Ulquiorra4sama said:
I have, but i just felt disgusted with myself afterwards so i stopped. Usually get that outta the way before entering the shower. Talk about your water saving all you want, but unless you have the consistency to get everything done in there i say you should shut up and empty yourself in the proper form.
Consistency? What exactly do you mean? As in, making sure your pee all goes towards the drain, you stop peeing before stepping out of the bath or cubicle and turning the water off, and make sure you rinse off any oversplash? I woulda thought those three were a given...
There's a reason we invented the toilet first!

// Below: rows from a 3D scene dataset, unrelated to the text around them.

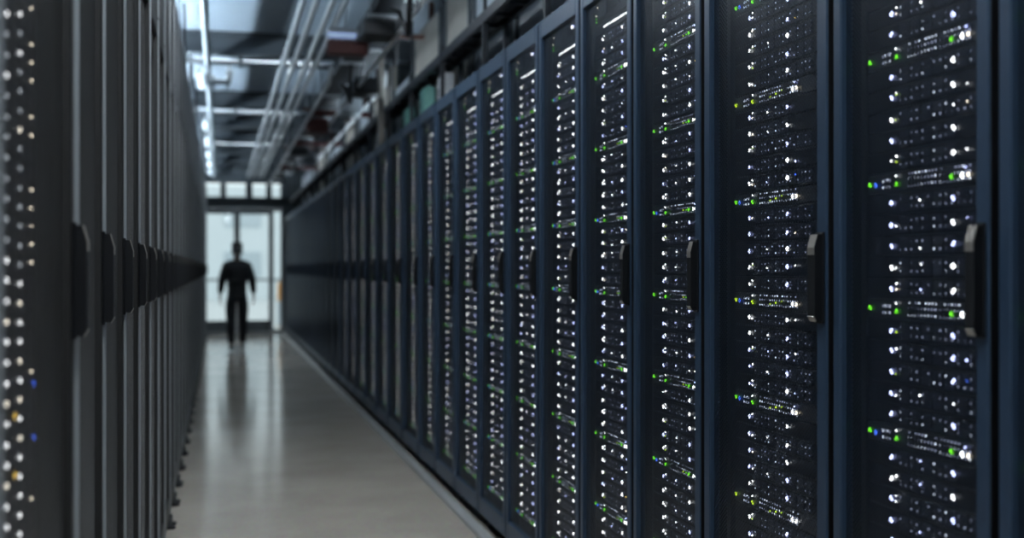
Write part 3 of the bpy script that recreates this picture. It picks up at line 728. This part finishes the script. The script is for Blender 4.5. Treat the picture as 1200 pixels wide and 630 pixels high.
# ------------------------------------------------------------------ outside the doors
t = thing('outside_building', 'pale blurred building beyond the glass doors', 'building', (1, 52, -.02))
b = MB(); b.box(-14, 14, 0, 5, 0, 5.0, M['facade']); b.build('walls', t)
for zz in (1.0, 3.2):
    for k in range(9):
        b = MB(); b.box(-12+k*2.8, -10.4+k*2.8, -.06, -.004, zz, zz+1.1, M['facade_glass'], .02); b.build('window', t)
t = thing('outside_railing', 'grey railing crossing outside the glass doors', 'railing', (.4, 30, -.02))
b = MB(); b.tube([(-4, 0, 1.08), (4, 0, 1.08)], .03, M['beam']); b.build('rail', t)
for k in range(7):
    b = MB(); b.tube([(-4+k*1.333, 0, 0), (-4+k*1.333, 0, 1.06)], .022, M['beam'], 8); b.build('post', t)
b = MB(); b.box(-.06, .06, -.06, .06, 0, .02, M['orange']); b.tube([(0, 0, .02), (0, 0, .62)], [.055, .05], M['pale'], 12); b.tube([(0, 0, .62), (0, 0, 1.02)], [.052, .045], M['orange'], 12); b.tube([(0, 0, 1.02), (0, 0, 1.06)], [.045, .012], M['orange'], 12)
one(b, 'outside_bollard', 'orange bollard seen through the narrow side window', 'bollard', loc=(1.36, 27.2, -.019))

# ------------------------------------------------------------------ world, camera, view
w = bpy.data.worlds.new('sky'); sc.world = w; w.use_nodes = True
bg = w.node_tree.nodes['Background']; bg.inputs['Color'].default_value = (0.87, 0.94, 0.98, 1); bg.inputs['Strength'].default_value = 1.25
cam = bpy.data.cameras.new('camera'); co = bpy.data.objects.new('camera', cam); C.objects.link(co)
co.location = (0, 0, CH); co.rotation_euler = (math.pi/2, 0, -TH)
cam.sensor_width = 36; cam.lens = 1339/1200*36; cam.clip_start = .01; cam.clip_end = 300
cam.shift_y = (314-315)/1200
cam.dof.use_dof = True; cam.dof.focus_distance = 3.2; cam.dof.aperture_fstop = 1.9
sc.camera = co
sc.view_settings.view_transform = 'Standard'; sc.view_settings.look = 'None'; sc.view_settings.gamma = 1
sc.view_settings.use_curve_mapping = False; sc.view_settings.exposure = 0.0
cy = sc.cycles
cy.use_denoising = True; cy.denoising_prefilter = 'ACCURATE'; cy.denoising_input_passes = 'RGB_ALBEDO_NORMAL'; cy.use_adaptive_sampling = False; cy.use_light_tree = True; cy.max_bounces = 8; cy.diffuse_bounces = 4; cy.glossy_bounces = 4; cy.transparent_max_bounces = 16
cy.sample_clamp_indirect = 1.5; cy.caustics_reflective = False; cy.caustics_refractive = False
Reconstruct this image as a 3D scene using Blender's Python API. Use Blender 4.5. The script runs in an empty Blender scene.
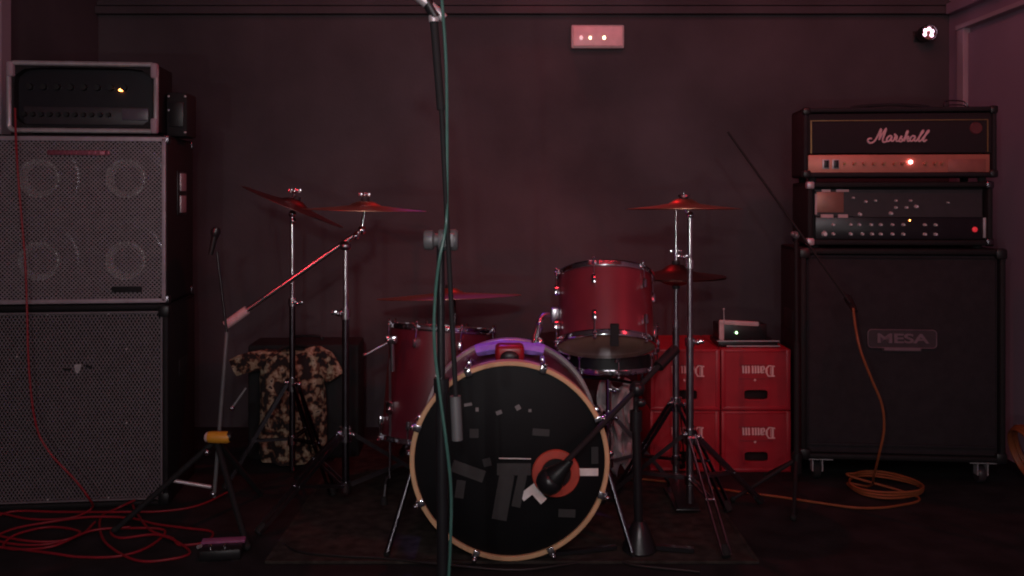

Yeah, it's because we didn't already have showers... because baths already existed, which you could use to get clean, but there was no extant alternative to proper sanitation... and because a flush toilet needs far less head of water (ie pressure) to work effectively than a shower. One with a low level cistern can refill slowly, then flush all at once where the pressure isn't enough for any water to come out of the shower AT ALL... and in older houses with an outdoor lav, it was always ground floor - running water might not have even made it to the upper floors, where the latterday bathroom ended up being, or even inside the house at all... residents getting their water from a hand-worked pump in the yard which delivered water on demand at a much faster rate than if you diverted whatever standpipe was running into the toilet. If high pressure mains water had been around at the time of it's invention, the flush mechanism may not have been needed at all - instead toilets would have just been made with some kind of jacuzzi-like water jet thing.
(Hmm, maybe that can be the next thing James Dyson revolutionises?)
To run a shower you either need a more forceful head coming from the water company, or a booster pump on-site and a means of powering it. It also requires some method of generating hot running water - either a gas boiler or electric immersion heater with a large storage tank, or a gas combi boiler / electric power shower with high enough output (typically 7kW or higher, more than double what a typical household socket can supply and enough to run most of a street in the early days of electrification) to maintain a flow of warm water from a cold supply - unless of course you're one of those weirdos who enjoys cold showers. None of which were things someone of Thomas Crapper's* generation would have even been able to dream about having, with mains gas and particularly electricity being rarities for quite a long time after.
Plus no-one was really bothered about the problems represented by human urine - it was the faeces that were a much more pressing problem and genuine danger to public health. And, as we've already seen, crapping in the bath is just an A-1 bad idea.
*yeah yeah I know he didn't actually invent the thing. He did popularise it though.
((BTW it's not all the same pipes, at least in my area - baths and sinks empty down the same external piping as the rain gutters, whilst the toilets take an altogether more enclosed and direct route down to the main street sewer. It's the same pipes once it gets to THAT point, often off your property or quite near the boundary, but not before))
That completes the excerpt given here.